All the data below goes into the copy word for word, but the pictures don't.

** Begin **

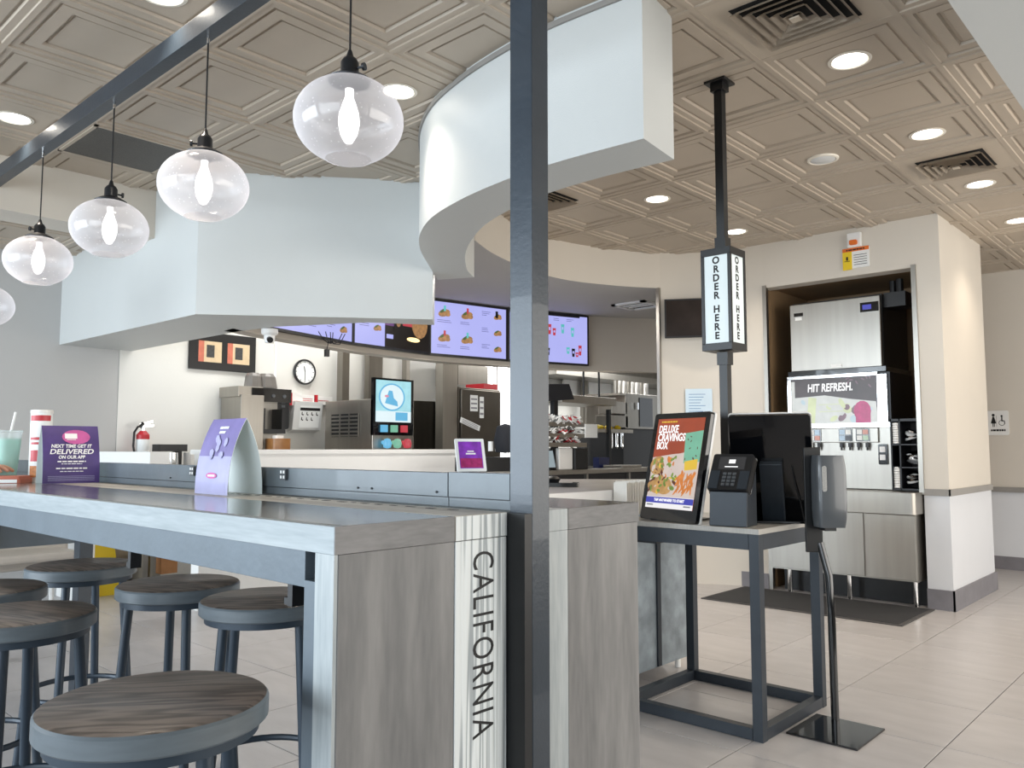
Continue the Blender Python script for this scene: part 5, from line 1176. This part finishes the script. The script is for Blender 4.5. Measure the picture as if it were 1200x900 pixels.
# chips can
cn = thing('chips_can', 'tall white and red snack tube can behind the purple tent card', 'can', (-4.03, 1.27, 1.0675))
MB().lathe([(0, 0), (.044, 0), (.044, .305), (0, .305)], 28).build('tube', 'paper_white', cn, smooth=30)
mat('can_red', 'b5313c', .4, var=.1); mat('can_food', 'c9824a', .4, var=.5, scale=60)
MB().lathe([(.045, .305), (.046, .307), (.046, .318), (.042, .320), (0, .320)], 28).build('lid', 'white_plastic', cn, smooth=30)
for a0_, a1_, zz, hh_, m_ in ((-1.5, .6, .27, .025, 'can_red'), (-1.4, .1, .185, .012, 'can_red'), (-1.3, -.1, .165, .01, 'can_red'), (-1.3, -.5, .09, .05, 'can_red'), (-1.3, -.4, .02, .05, 'can_food')):
    MB().add([(.0448*math.cos(a0_+(a1_-a0_)*k/7), .0448*math.sin(a0_+(a1_-a0_)*k/7), z) for z in (zz, zz+hh_) for k in range(8)], [(k, k+1, 8+k+1, 8+k) for k in range(7)]).build('red_print', m_, cn, smooth=True)
# wallet under hand
wl_ = thing('pink_wallet', 'reddish pink folded wallet with white label under the hand', 'wallet', (-4.02, 1.09, 1.0675), rz=.95)
MB().rbox(-.13, .13, -.07, .07, 0, .018, .012).build('cover', 'pink_wallet', wl_, smooth=30)
MB().rbox(-.125, .125, -.065, .065, .0185, .03, .012).build('flap', 'pink_wallet', wl_, smooth=30)
MB().box(.05, .115, -.0715, -.0705, .002, .016).build('label', 'paper_white', wl_)

# ================================================================== PERSON (mostly outside the frame)
def skin_obj(name, V, E_, R_, m, parent, root=0, sub=2):
    me = bpy.data.meshes.new(name); me.from_pydata(V, E_, []); o = bpy.data.objects.new(name, me); COL.objects.link(o); o.parent = parent
    md = o.modifiers.new('skin', 'SKIN'); md.use_smooth_shade = True
    for i, r_ in enumerate(R_): me.skin_vertices[0].data[i].radius = (r_, r_)
    me.skin_vertices[0].data[root].use_root = True
    s_ = o.modifiers.new('sub', 'SUBSURF'); s_.levels = sub; s_.render_levels = sub
    me.materials.append(MATS[m]); WM[o.name] = Matrix.Identity(4); return o
pe = thing('person', 'person in dark clothes at the left edge resting a hand on the wallet', 'person', (0, 0, 0))
wr_ = Vector((-4.08, 1.03, 1.128)); el = Vector((-4.40, .97, 1.108)); sh = Vector((-4.60, .80, 1.34))
hip = Vector((-4.72, .58, .88)); nk = Vector((-4.70, .60, 1.42)); sh2 = Vector((-4.80, .42, 1.36)); el2 = Vector((-4.70, .36, 1.10)); wr2 = Vector((-4.55, .40, .93))
kn1 = Vector((-4.33, .76, .80)); an1 = Vector((-4.27, .78, .40)); kn2 = Vector((-4.37, .44, .80)); an2 = Vector((-4.29, .44, .40))
V = [hip, hip+Vector((.0, 0, .22)), hip+Vector((.02, 0, .42)), nk, nk+Vector((.02, .01, .06)), sh, el, wr_+(el-wr_)*.12, sh2, el2, wr2]
MATS['shirt'] = MATS['cloth_dark']
skin_obj('shirt', [tuple(v) for v in V], [(0, 1), (1, 2), (2, 3), (3, 4), (2, 5), (5, 6), (6, 7), (2, 8), (8, 9), (9, 10)], [.15, .14, .15, .07, .055, .065, .047, .038, .065, .047, .035], 'cloth_dark', pe)
skin_obj('trousers', [tuple(v) for v in (hip, hip+Vector((.03, .09, -.03)), kn1, an1, hip+Vector((.03, -.09, -.03)), kn2, an2)], [(0, 1), (1, 2), (2, 3), (0, 4), (4, 5), (5, 6)], [.14, .10, .07, .045, .10, .07, .045], 'cloth_jean', pe)
for a in (an1, an2): MB().rbox(a.x-.05, a.x+.2, a.y-.045, a.y+.045, a.z-.10, a.z-.02, .04).build('shoe', 'black_plastic', pe, smooth=30)
hc = nk+Vector((.05, .03, .20))
HM = Matrix.Translation(hc) @ Matrix.Rotation(.5, 4, 'Z')
MB().lathe([(0, -.125), (.045, -.12), (.065, -.085), (.076, -.03), (.082, .02), (.078, .07), (.05, .11), (0, .125)], 20, M=HM @ Matrix.Diagonal((1.12, .92, 1, 1))).cyl(HM.inverted() @ (nk+Vector((.01, 0, .02))), (0, 0, -.08), .05, .05, 12, HM).lathe([(0, -.02), (.014, -.015), (.010, .01), (0, .03)], 8, M=HM @ Matrix.Translation((.092, 0, -.01))).build('head', 'skin', pe, smooth=60)
hdo = pe.children[-1]
for s_ in (-1, 1):
    MB().lathe([(0, -.010), (.010, 0), (0, .010)], 8, M=HM @ Matrix.Translation((.078, s_*.03, .012))).build('eye', 'ink_white', hdo)
    MB().lathe([(0, -.03), (.016, -.01), (.018, .015), (0, .03)], 8, M=HM @ Matrix.Translation((0, s_*.076, -.005)) @ Matrix.Diagonal((1, .5, 1, 1))).build('ear', 'skin', hdo, smooth=True)
MB().box(.078, .086, -.024, .024, -.058, -.050, HM).build('mouth', 'cert_red', hdo)
MB().lathe([(.088, -.02), (.092, .03), (.088, .085), (.055, .125), (0, .142)], 20, M=HM @ Matrix.Translation((-.016, 0, 0)) @ Matrix.Diagonal((1.08, .95, 1, 1))).build('hair', 'hair_dark', hdo, smooth=60)
# hand with five fingers lying on the wallet
hx = Vector((.62, .78, 0)).normalized(); hy = Vector((-hx.y, hx.x, 0))
def hp(a, b, c): return tuple(wr_+hx*a+hy*b+Vector((0, 0, c)))
Vh = [hp(-.05, 0, 0), hp(0, 0, 0), hp(.04, .012, .004), hp(.04, -.012, .004), hp(.08, .024, .004), hp(.082, .004, .006), hp(.08, -.016, .005), hp(.074, -.034, .002)]
Eh = [(0, 1), (1, 2), (1, 3), (2, 4), (2, 5), (3, 6), (3, 7)]; Rh = [.028, .025, .021, .021, .0115, .0115, .0112, .0100]
for base, dx, dr in ((4, .068, .004), (5, .074, 0), (6, .068, -.004), (7, .054, -.010)):
    bx_, by_, bz_ = [(.08, .024, .004), (.082, .004, .006), (.08, -.016, .005), (.074, -.034, .002)][base-4]
    i0 = len(Vh); Vh += [hp(bx_+dx*.42, by_+dr*.4, bz_+.004), hp(bx_+dx*.75, by_+dr*.8, bz_-.006), hp(bx_+dx, by_+dr, bz_-.018)]
    Eh += [(base, i0), (i0, i0+1), (i0+1, i0+2)]; Rh += [.0092, .0085, .0072]
i0 = len(Vh); Vh += [hp(.025, .035, -.006), hp(.055, .050, -.012), hp(.080, .054, -.016)]; Eh += [(1, i0), (i0, i0+1), (i0+1, i0+2)]; Rh += [.014, .0105, .0085]
skin_obj('hand', Vh, Eh, Rh, 'skin', pe, 1)
ps = dup(st0, (-4.72, .56, 0), .2, label='bar stool under the seated person, beyond the left edge')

** End **

## [Solution for this task]
Continue the Blender Python script for this scene: part 5, from line 1176. This part finishes the script. The script is for Blender 4.5. Measure the picture as if it were 1200x900 pixels.
# chips can
cn = thing('chips_can', 'tall white and red snack tube can behind the purple tent card', 'can', (-4.03, 1.27, 1.0675))
MB().lathe([(0, 0), (.044, 0), (.044, .305), (0, .305)], 28).build('tube', 'paper_white', cn, smooth=30)
mat('can_red', 'b5313c', .4, var=.1); mat('can_food', 'c9824a', .4, var=.5, scale=60)
MB().lathe([(.045, .305), (.046, .307), (.046, .318), (.042, .320), (0, .320)], 28).build('lid', 'white_plastic', cn, smooth=30)
for a0_, a1_, zz, hh_, m_ in ((-1.5, .6, .27, .025, 'can_red'), (-1.4, .1, .185, .012, 'can_red'), (-1.3, -.1, .165, .01, 'can_red'), (-1.3, -.5, .09, .05, 'can_red'), (-1.3, -.4, .02, .05, 'can_food')):
    MB().add([(.0448*math.cos(a0_+(a1_-a0_)*k/7), .0448*math.sin(a0_+(a1_-a0_)*k/7), z) for z in (zz, zz+hh_) for k in range(8)], [(k, k+1, 8+k+1, 8+k) for k in range(7)]).build('red_print', m_, cn, smooth=True)
# wallet under hand
wl_ = thing('pink_wallet', 'reddish pink folded wallet with white label under the hand', 'wallet', (-4.02, 1.09, 1.0675), rz=.95)
MB().rbox(-.13, .13, -.07, .07, 0, .018, .012).build('cover', 'pink_wallet', wl_, smooth=30)
MB().rbox(-.125, .125, -.065, .065, .0185, .03, .012).build('flap', 'pink_wallet', wl_, smooth=30)
MB().box(.05, .115, -.0715, -.0705, .002, .016).build('label', 'paper_white', wl_)

# ================================================================== PERSON (mostly outside the frame)
def skin_obj(name, V, E_, R_, m, parent, root=0, sub=2):
    me = bpy.data.meshes.new(name); me.from_pydata(V, E_, []); o = bpy.data.objects.new(name, me); COL.objects.link(o); o.parent = parent
    md = o.modifiers.new('skin', 'SKIN'); md.use_smooth_shade = True
    for i, r_ in enumerate(R_): me.skin_vertices[0].data[i].radius = (r_, r_)
    me.skin_vertices[0].data[root].use_root = True
    s_ = o.modifiers.new('sub', 'SUBSURF'); s_.levels = sub; s_.render_levels = sub
    me.materials.append(MATS[m]); WM[o.name] = Matrix.Identity(4); return o
pe = thing('person', 'person in dark clothes at the left edge resting a hand on the wallet', 'person', (0, 0, 0))
wr_ = Vector((-4.08, 1.03, 1.128)); el = Vector((-4.40, .97, 1.108)); sh = Vector((-4.60, .80, 1.34))
hip = Vector((-4.72, .58, .88)); nk = Vector((-4.70, .60, 1.42)); sh2 = Vector((-4.80, .42, 1.36)); el2 = Vector((-4.70, .36, 1.10)); wr2 = Vector((-4.55, .40, .93))
kn1 = Vector((-4.33, .76, .80)); an1 = Vector((-4.27, .78, .40)); kn2 = Vector((-4.37, .44, .80)); an2 = Vector((-4.29, .44, .40))
V = [hip, hip+Vector((.0, 0, .22)), hip+Vector((.02, 0, .42)), nk, nk+Vector((.02, .01, .06)), sh, el, wr_+(el-wr_)*.12, sh2, el2, wr2]
MATS['shirt'] = MATS['cloth_dark']
skin_obj('shirt', [tuple(v) for v in V], [(0, 1), (1, 2), (2, 3), (3, 4), (2, 5), (5, 6), (6, 7), (2, 8), (8, 9), (9, 10)], [.15, .14, .15, .07, .055, .065, .047, .038, .065, .047, .035], 'cloth_dark', pe)
skin_obj('trousers', [tuple(v) for v in (hip, hip+Vector((.03, .09, -.03)), kn1, an1, hip+Vector((.03, -.09, -.03)), kn2, an2)], [(0, 1), (1, 2), (2, 3), (0, 4), (4, 5), (5, 6)], [.14, .10, .07, .045, .10, .07, .045], 'cloth_jean', pe)
for a in (an1, an2): MB().rbox(a.x-.05, a.x+.2, a.y-.045, a.y+.045, a.z-.10, a.z-.02, .04).build('shoe', 'black_plastic', pe, smooth=30)
hc = nk+Vector((.05, .03, .20))
HM = Matrix.Translation(hc) @ Matrix.Rotation(.5, 4, 'Z')
MB().lathe([(0, -.125), (.045, -.12), (.065, -.085), (.076, -.03), (.082, .02), (.078, .07), (.05, .11), (0, .125)], 20, M=HM @ Matrix.Diagonal((1.12, .92, 1, 1))).cyl(HM.inverted() @ (nk+Vector((.01, 0, .02))), (0, 0, -.08), .05, .05, 12, HM).lathe([(0, -.02), (.014, -.015), (.010, .01), (0, .03)], 8, M=HM @ Matrix.Translation((.092, 0, -.01))).build('head', 'skin', pe, smooth=60)
hdo = pe.children[-1]
for s_ in (-1, 1):
    MB().lathe([(0, -.010), (.010, 0), (0, .010)], 8, M=HM @ Matrix.Translation((.078, s_*.03, .012))).build('eye', 'ink_white', hdo)
    MB().lathe([(0, -.03), (.016, -.01), (.018, .015), (0, .03)], 8, M=HM @ Matrix.Translation((0, s_*.076, -.005)) @ Matrix.Diagonal((1, .5, 1, 1))).build('ear', 'skin', hdo, smooth=True)
MB().box(.078, .086, -.024, .024, -.058, -.050, HM).build('mouth', 'cert_red', hdo)
MB().lathe([(.088, -.02), (.092, .03), (.088, .085), (.055, .125), (0, .142)], 20, M=HM @ Matrix.Translation((-.016, 0, 0)) @ Matrix.Diagonal((1.08, .95, 1, 1))).build('hair', 'hair_dark', hdo, smooth=60)
# hand with five fingers lying on the wallet
hx = Vector((.62, .78, 0)).normalized(); hy = Vector((-hx.y, hx.x, 0))
def hp(a, b, c): return tuple(wr_+hx*a+hy*b+Vector((0, 0, c)))
Vh = [hp(-.05, 0, 0), hp(0, 0, 0), hp(.04, .012, .004), hp(.04, -.012, .004), hp(.08, .024, .004), hp(.082, .004, .006), hp(.08, -.016, .005), hp(.074, -.034, .002)]
Eh = [(0, 1), (1, 2), (1, 3), (2, 4), (2, 5), (3, 6), (3, 7)]; Rh = [.028, .025, .021, .021, .0115, .0115, .0112, .0100]
for base, dx, dr in ((4, .068, .004), (5, .074, 0), (6, .068, -.004), (7, .054, -.010)):
    bx_, by_, bz_ = [(.08, .024, .004), (.082, .004, .006), (.08, -.016, .005), (.074, -.034, .002)][base-4]
    i0 = len(Vh); Vh += [hp(bx_+dx*.42, by_+dr*.4, bz_+.004), hp(bx_+dx*.75, by_+dr*.8, bz_-.006), hp(bx_+dx, by_+dr, bz_-.018)]
    Eh += [(base, i0), (i0, i0+1), (i0+1, i0+2)]; Rh += [.0092, .0085, .0072]
i0 = len(Vh); Vh += [hp(.025, .035, -.006), hp(.055, .050, -.012), hp(.080, .054, -.016)]; Eh += [(1, i0), (i0, i0+1), (i0+1, i0+2)]; Rh += [.014, .0105, .0085]
skin_obj('hand', Vh, Eh, Rh, 'skin', pe, 1)
ps = dup(st0, (-4.72, .56, 0), .2, label='bar stool under the seated person, beyond the left edge')